WHAT YOU HAVE TO DO ▸ Retype the material below. Keep every word exactly as it is.
--- Begin INFORMATION SHOWN ---
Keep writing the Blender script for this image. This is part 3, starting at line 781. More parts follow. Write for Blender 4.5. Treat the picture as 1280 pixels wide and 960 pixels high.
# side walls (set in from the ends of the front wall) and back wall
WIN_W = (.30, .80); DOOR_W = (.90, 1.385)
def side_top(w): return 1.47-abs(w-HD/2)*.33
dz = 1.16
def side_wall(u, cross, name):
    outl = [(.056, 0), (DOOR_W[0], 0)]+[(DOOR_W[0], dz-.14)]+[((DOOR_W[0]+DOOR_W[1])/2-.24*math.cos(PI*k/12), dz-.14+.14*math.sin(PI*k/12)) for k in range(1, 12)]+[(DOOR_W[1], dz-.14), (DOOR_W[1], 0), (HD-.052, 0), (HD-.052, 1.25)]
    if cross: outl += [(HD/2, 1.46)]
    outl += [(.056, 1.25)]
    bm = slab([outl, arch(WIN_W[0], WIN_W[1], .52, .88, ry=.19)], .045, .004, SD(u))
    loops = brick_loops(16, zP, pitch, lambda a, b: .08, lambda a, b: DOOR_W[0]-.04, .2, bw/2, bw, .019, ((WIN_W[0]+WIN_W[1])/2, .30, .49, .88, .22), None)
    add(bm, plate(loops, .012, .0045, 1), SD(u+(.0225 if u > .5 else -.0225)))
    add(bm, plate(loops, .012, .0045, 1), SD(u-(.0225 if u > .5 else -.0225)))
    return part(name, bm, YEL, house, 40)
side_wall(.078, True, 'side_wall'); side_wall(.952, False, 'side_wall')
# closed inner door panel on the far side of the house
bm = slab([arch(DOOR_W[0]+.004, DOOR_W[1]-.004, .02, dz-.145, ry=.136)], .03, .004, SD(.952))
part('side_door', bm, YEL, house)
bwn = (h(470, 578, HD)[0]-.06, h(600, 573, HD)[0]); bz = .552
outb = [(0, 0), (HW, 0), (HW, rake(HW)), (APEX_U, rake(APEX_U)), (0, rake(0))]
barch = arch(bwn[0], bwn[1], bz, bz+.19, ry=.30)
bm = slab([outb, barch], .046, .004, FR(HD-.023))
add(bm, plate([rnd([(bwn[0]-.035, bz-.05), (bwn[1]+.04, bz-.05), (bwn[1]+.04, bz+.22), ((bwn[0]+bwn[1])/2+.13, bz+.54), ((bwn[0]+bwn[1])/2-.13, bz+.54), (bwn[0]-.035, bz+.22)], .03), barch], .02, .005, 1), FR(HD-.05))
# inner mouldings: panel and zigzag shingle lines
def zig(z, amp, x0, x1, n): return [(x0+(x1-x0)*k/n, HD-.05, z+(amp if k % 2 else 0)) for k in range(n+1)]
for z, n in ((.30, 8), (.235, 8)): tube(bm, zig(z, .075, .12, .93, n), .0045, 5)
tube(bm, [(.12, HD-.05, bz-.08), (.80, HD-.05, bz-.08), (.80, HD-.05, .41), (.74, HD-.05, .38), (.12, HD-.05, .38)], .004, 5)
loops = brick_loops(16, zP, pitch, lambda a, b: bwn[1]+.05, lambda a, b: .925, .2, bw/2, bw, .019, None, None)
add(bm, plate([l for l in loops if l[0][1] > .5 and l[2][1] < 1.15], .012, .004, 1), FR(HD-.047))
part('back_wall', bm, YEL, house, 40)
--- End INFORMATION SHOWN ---
THE RESULT ▸
Keep writing the Blender script for this image. This is part 3, starting at line 781. More parts follow. Write for Blender 4.5. Treat the picture as 1280 pixels wide and 960 pixels high.
# side walls (set in from the ends of the front wall) and back wall
WIN_W = (.30, .80); DOOR_W = (.90, 1.385)
def side_top(w): return 1.47-abs(w-HD/2)*.33
dz = 1.16
def side_wall(u, cross, name):
    outl = [(.056, 0), (DOOR_W[0], 0)]+[(DOOR_W[0], dz-.14)]+[((DOOR_W[0]+DOOR_W[1])/2-.24*math.cos(PI*k/12), dz-.14+.14*math.sin(PI*k/12)) for k in range(1, 12)]+[(DOOR_W[1], dz-.14), (DOOR_W[1], 0), (HD-.052, 0), (HD-.052, 1.25)]
    if cross: outl += [(HD/2, 1.46)]
    outl += [(.056, 1.25)]
    bm = slab([outl, arch(WIN_W[0], WIN_W[1], .52, .88, ry=.19)], .045, .004, SD(u))
    loops = brick_loops(16, zP, pitch, lambda a, b: .08, lambda a, b: DOOR_W[0]-.04, .2, bw/2, bw, .019, ((WIN_W[0]+WIN_W[1])/2, .30, .49, .88, .22), None)
    add(bm, plate(loops, .012, .0045, 1), SD(u+(.0225 if u > .5 else -.0225)))
    add(bm, plate(loops, .012, .0045, 1), SD(u-(.0225 if u > .5 else -.0225)))
    return part(name, bm, YEL, house, 40)
side_wall(.078, True, 'side_wall'); side_wall(.952, False, 'side_wall')
# closed inner door panel on the far side of the house
bm = slab([arch(DOOR_W[0]+.004, DOOR_W[1]-.004, .02, dz-.145, ry=.136)], .03, .004, SD(.952))
part('side_door', bm, YEL, house)
bwn = (h(470, 578, HD)[0]-.06, h(600, 573, HD)[0]); bz = .552
outb = [(0, 0), (HW, 0), (HW, rake(HW)), (APEX_U, rake(APEX_U)), (0, rake(0))]
barch = arch(bwn[0], bwn[1], bz, bz+.19, ry=.30)
bm = slab([outb, barch], .046, .004, FR(HD-.023))
add(bm, plate([rnd([(bwn[0]-.035, bz-.05), (bwn[1]+.04, bz-.05), (bwn[1]+.04, bz+.22), ((bwn[0]+bwn[1])/2+.13, bz+.54), ((bwn[0]+bwn[1])/2-.13, bz+.54), (bwn[0]-.035, bz+.22)], .03), barch], .02, .005, 1), FR(HD-.05))
# inner mouldings: panel and zigzag shingle lines
def zig(z, amp, x0, x1, n): return [(x0+(x1-x0)*k/n, HD-.05, z+(amp if k % 2 else 0)) for k in range(n+1)]
for z, n in ((.30, 8), (.235, 8)): tube(bm, zig(z, .075, .12, .93, n), .0045, 5)
tube(bm, [(.12, HD-.05, bz-.08), (.80, HD-.05, bz-.08), (.80, HD-.05, .41), (.74, HD-.05, .38), (.12, HD-.05, .38)], .004, 5)
loops = brick_loops(16, zP, pitch, lambda a, b: bwn[1]+.05, lambda a, b: .925, .2, bw/2, bw, .019, None, None)
add(bm, plate([l for l in loops if l[0][1] > .5 and l[2][1] < 1.15], .012, .004, 1), FR(HD-.047))
part('back_wall', bm, YEL, house, 40)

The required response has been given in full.